— Begin —

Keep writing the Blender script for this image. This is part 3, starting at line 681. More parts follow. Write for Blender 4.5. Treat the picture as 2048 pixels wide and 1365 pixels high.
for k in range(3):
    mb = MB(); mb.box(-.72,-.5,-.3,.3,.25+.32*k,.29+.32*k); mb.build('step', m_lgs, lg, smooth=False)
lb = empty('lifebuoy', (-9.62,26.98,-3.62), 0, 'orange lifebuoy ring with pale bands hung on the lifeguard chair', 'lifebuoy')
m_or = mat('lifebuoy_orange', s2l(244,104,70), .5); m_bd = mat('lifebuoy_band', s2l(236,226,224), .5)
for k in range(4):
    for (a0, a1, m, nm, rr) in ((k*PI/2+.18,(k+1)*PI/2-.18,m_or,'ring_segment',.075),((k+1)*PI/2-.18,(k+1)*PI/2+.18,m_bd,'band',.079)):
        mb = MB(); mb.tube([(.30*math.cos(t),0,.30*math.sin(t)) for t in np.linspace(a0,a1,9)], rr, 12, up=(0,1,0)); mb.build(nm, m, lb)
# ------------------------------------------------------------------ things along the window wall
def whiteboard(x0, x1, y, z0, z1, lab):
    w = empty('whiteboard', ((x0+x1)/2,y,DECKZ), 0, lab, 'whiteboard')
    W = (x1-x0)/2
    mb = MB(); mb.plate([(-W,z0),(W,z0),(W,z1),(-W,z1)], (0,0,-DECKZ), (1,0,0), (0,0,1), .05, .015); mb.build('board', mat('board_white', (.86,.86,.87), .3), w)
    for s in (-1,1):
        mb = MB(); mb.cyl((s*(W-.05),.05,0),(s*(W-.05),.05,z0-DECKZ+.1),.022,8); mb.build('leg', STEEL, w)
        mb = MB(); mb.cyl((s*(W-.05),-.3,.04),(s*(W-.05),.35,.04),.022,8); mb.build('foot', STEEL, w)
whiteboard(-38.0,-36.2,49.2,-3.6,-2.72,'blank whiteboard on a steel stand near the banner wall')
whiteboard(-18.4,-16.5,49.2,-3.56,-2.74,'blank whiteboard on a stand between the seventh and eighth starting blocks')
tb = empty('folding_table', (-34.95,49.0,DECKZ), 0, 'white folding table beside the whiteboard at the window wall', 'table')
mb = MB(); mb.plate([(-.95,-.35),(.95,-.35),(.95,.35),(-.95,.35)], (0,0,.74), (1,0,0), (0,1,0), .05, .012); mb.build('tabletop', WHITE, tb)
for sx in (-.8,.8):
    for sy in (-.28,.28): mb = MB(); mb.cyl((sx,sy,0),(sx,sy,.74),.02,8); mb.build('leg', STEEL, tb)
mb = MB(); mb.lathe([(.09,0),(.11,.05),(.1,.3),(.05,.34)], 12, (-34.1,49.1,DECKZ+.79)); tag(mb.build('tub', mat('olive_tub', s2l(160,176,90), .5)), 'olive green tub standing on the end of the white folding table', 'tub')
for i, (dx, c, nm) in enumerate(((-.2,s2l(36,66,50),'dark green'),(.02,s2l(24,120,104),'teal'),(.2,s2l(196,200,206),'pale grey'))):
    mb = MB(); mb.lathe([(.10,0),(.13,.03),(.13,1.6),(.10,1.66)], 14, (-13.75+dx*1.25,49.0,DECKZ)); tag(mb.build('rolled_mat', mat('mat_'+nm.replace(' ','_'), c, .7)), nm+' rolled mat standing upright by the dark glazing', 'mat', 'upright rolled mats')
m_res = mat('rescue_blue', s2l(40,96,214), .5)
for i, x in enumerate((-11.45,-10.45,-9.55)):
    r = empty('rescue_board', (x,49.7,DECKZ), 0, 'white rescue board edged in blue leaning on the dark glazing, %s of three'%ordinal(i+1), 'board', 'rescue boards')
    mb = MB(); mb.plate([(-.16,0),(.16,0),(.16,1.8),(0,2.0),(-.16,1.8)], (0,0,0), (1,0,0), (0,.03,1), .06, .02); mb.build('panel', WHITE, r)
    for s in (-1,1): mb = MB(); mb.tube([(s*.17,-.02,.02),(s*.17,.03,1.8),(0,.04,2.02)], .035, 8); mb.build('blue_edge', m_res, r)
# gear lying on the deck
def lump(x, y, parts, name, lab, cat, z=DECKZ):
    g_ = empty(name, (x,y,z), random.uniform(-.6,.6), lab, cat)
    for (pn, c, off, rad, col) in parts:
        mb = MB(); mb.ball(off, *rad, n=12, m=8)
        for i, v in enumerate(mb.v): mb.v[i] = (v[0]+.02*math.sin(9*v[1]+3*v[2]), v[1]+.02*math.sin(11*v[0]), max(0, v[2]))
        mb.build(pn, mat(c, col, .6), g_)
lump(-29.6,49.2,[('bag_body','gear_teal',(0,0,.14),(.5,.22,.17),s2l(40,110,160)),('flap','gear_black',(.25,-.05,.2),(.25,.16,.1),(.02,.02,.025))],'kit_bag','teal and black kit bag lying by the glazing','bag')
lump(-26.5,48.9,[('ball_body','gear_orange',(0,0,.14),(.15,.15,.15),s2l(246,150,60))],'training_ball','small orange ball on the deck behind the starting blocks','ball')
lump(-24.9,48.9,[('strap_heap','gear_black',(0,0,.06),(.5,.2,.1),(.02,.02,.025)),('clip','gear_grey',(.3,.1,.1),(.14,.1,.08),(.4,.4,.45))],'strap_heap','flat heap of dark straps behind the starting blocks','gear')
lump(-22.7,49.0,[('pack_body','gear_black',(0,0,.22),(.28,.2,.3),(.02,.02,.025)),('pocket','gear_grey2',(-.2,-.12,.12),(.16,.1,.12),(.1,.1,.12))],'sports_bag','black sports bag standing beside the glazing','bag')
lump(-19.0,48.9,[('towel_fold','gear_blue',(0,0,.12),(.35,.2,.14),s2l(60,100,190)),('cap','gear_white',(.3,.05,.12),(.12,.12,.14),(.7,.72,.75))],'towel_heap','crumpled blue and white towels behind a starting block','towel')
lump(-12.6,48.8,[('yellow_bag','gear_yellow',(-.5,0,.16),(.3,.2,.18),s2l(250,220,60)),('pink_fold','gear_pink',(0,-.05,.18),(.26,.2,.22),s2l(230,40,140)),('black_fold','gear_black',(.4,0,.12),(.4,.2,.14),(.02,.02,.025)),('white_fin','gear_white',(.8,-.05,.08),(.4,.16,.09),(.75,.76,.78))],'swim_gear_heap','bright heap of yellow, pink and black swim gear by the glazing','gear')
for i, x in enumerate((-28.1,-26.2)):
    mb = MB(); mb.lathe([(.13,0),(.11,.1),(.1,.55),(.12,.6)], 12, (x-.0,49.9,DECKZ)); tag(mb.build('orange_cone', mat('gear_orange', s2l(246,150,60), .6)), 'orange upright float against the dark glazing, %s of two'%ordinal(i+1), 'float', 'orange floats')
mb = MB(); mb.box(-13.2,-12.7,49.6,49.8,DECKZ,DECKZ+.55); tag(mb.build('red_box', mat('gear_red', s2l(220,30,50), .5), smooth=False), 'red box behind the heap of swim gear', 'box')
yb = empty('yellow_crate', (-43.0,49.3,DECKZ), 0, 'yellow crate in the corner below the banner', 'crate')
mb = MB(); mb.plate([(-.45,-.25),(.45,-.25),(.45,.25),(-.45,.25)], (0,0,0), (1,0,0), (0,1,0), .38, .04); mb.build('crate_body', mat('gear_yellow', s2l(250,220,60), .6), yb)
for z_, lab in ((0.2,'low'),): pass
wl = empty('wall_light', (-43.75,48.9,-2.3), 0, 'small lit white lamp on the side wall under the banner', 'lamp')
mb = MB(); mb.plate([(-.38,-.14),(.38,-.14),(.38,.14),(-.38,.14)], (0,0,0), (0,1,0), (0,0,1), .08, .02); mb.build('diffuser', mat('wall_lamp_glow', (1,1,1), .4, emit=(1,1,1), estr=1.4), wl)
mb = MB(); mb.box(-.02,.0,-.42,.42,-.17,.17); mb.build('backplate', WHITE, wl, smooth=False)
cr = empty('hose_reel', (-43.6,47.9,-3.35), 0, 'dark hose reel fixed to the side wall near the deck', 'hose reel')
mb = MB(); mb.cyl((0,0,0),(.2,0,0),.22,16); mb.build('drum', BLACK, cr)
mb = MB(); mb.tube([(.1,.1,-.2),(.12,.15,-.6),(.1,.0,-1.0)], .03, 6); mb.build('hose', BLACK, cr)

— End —

- _Task brief_
Track down all lines above with the string "parts" and copy them.

- _Task result_
Keep writing the Blender script for this image. This is part 3, starting at line 681. More parts follow. Write for Blender 4.5. Treat the picture as 2048 pixels wide and 1365 pixels high.
def lump(x, y, parts, name, lab, cat, z=DECKZ):
    for (pn, c, off, rad, col) in parts:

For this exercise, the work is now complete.